2. DougSpace - May 23, 2013

I wasn’t free at the time of the last Open Lines but I just got done listening to it and wanted to share some of my thoughts about that NASA-Bigelow announcement.

It seems to me that Bigelow isn’t going to be having oversight over other companies or be in a broker position for future operations. Rather, its agreement with NASA is for Bigelow to produce a report for NASA. When that report is turned in, that SAA is over. Specifically the announcement said, “Bigelow will deliver its analysis by the end of this year”.

My take on what’s going on is that NASA is cognizant that there are any number of possible public-private partnerships between NASA and commercial companies for activities BEO in which both NASA’s exploration goals are helped and the commercial companies would develop new revenue streams.

The ideas are numerous. For example, a transportation system that takes NASA astronauts to a EML station could also be used for circum-lunar tourism. A system to bring an asteroid back to the Earth-Moon system for mining might also do the same in order to give astronauts flown on an Orion experience with in-space operations.

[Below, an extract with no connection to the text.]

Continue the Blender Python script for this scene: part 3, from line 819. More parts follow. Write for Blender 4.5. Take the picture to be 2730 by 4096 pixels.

Manned lunar surface mining operations could also be of benefit to NASA by practicing off-Earth planetary surface operations in preparation for an eventual Mars mission.

Bigelow is an interesting choice to do this write-up. Their inflatables could be used at LEO, at an L-point, on the lunar surface, and even on an Inspiration Mars-type mission. Yet Bigelow (as far as I know) has no serious competitor for inflatable habs. So choosing them isn’t playing favorites. Yet Bigelow has some degree of relationships with Boeing, SpaceX, the IM people, and potentially the Moon exploring and mining companies. So I think that NASA wants the commercial companies to suggest possible partnerships and it has chosen Bigelow to help organize the commercial companies suggestions for such partnerships.

3. Jim Davis - May 22, 2013

I had a few problems with the call from Nelson (from Oregon, if I remember correctly).

He made a comment along the lines of “space advocates have a more accurate vision of the future” and followed it up with another to the effect that “we know there will be colonies on the moon in a hundred years”. Both comments struck me as more than a little arrogant although they are all too common among space advocates. Space advocates have no better track record of predicting the future than any other group and I can think of no better way to demonstrate that than to look at what space advocates in 1963 were predicting for 50 years hence. And no, we don’t know that there will be colonies on the moon in a hundred years. For all we know the idea of colonies on the moon will seem as quaint and amusing to the world of 2113 as the notions of cities on the sea floor covered by transparent domes seems to us today. Assuming one’s personal convictions to be established fact seems like a poor way to craft space policy at the national level.

I was also mystified by his idea that a consensus would be easier to reach if we focused on very long range goals, a hundred years hence. I am under the impression that that is what most space advocates are in fact advocating. The problem, of course, is that most space advocates, have entirely different visions of the world 100 years from now. Advocates like Spudis and Zubrin spend entirely too much effort on long range goals, in my opinion. Musk, who Nelson seems to dismiss, although he certainly has long range ambitions, has achieved much greater success by focusing on the near term and adjusting priorities as needed.

All that said, Nelson seems to have put a great deal of thought in all this and I hope that after his Space Review piece appears Dr. Livingston can have him on as a guest.